Student learning goals

Students will be able to critically analyze and write reflectively about a science article in the media from their chosen field.

Students will be able to create a time management plan and begin the process of implementing time management skills.

Students will participate as an effective member of a team to produce and deliver high quality and professional presentations.

Students will improve their use of technology and the library to aid in college-level scientific research.

Students will identify synergistic activities (beyond coursework) on the UW campus that may help the student to examine and prepare for a scientific career.

Students will be able to integrate knowledge across scientific fields to improve their comprehension of hot topics in science.

General method of instruction

Instruction will be student-centered and be highly reliant on active learning. There will be a handful of mini-lectures, but the majority of in-class instruction will be student-led.

Recommended preparation

An interest in and curiosity for the natural sciences.

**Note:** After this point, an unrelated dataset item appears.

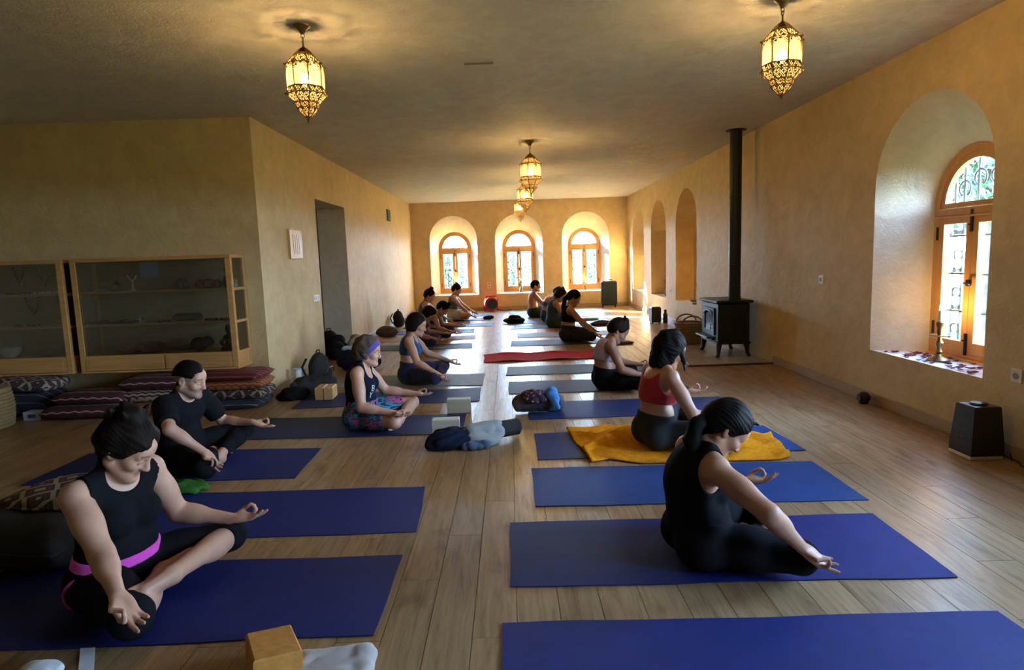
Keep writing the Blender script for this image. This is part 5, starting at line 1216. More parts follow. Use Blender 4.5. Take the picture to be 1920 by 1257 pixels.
# ------------------------------------------------------------------ kilim cushions
def kilim(name, base, line, alt, kind):
    m, nt, b = mat_new(name); tc = nt.nodes.new('ShaderNodeTexCoord').outputs['Object']; sx = nt.nodes.new('ShaderNodeSeparateXYZ'); nt.links.new(tc, sx.inputs[0])
    x, y, z = sx.outputs
    yy = math_n(nt, 'ADD', y, math_n(nt, 'MULTIPLY', z, 1.2))
    if kind == 'wave':
        zz = math_n(nt, 'ADD', yy, math_n(nt, 'MULTIPLY', math_n(nt, 'SINE', math_n(nt, 'MULTIPLY', x, 60.0)), 0.008))
        s = math_n(nt, 'PINGPONG', math_n(nt, 'MULTIPLY', zz, 14.0), 1.0)
        c = ramp(nt, s, [(0.0, line), (0.10, line), (0.14, base), (0.62, base), (0.66, alt), (0.84, alt), (0.88, base)])
    elif kind == 'zig':
        zz = math_n(nt, 'ADD', yy, math_n(nt, 'MULTIPLY', math_n(nt, 'PINGPONG', math_n(nt, 'MULTIPLY', x, 26.0), 1.0), 0.022))
        s = math_n(nt, 'PINGPONG', math_n(nt, 'MULTIPLY', zz, 34.0), 1.0)
        c = ramp(nt, s, [(0.0, line), (0.40, line), (0.46, base), (1.0, base)])
    elif kind == 'diamond':
        a = math_n(nt, 'PINGPONG', math_n(nt, 'MULTIPLY', x, 11.0), 1.0); d = math_n(nt, 'PINGPONG', math_n(nt, 'MULTIPLY', y, 11.0), 1.0)
        s = math_n(nt, 'PINGPONG', math_n(nt, 'MULTIPLY', math_n(nt, 'ADD', a, d), 2.2), 1.0)
        c = ramp(nt, s, [(0.0, line), (0.34, line), (0.40, base), (0.8, base), (0.86, alt)])
    else:
        s = math_n(nt, 'PINGPONG', math_n(nt, 'MULTIPLY', yy, 9.0), 1.0)
        c = ramp(nt, s, [(0.0, alt), (0.07, alt), (0.10, base), (0.5, base), (0.53, line), (0.57, line), (0.60, base)])
    n = noise(nt, 160, 2, 0.6, tc); c = mix(nt, c, ramp(nt, n, [(0.3, (0.7, 0.7, 0.7)), (0.7, (1, 1, 1))]), 0.8, 'MULTIPLY')
    nt.links.new(c, b.inputs['Base Color']); b.inputs['Roughness'].default_value = 0.9; bump(nt, b, n, 0.5, 0.003); return m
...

Class assignments and grading

Assignments will be varied, and may include individual outside of class readings, teamwork, short writing assignments (in class and outside of class), presentations, class discussions. There will be no formal tests nor exams.

Course is credit/non-credit basis, no letter grades are assigned.


The information above is intended to be helpful in choosing courses. Because the instructor may further develop his/her plans for this course, its characteristics are subject to change without notice. In most cases, the official course syllabus will be distributed on the first day of class.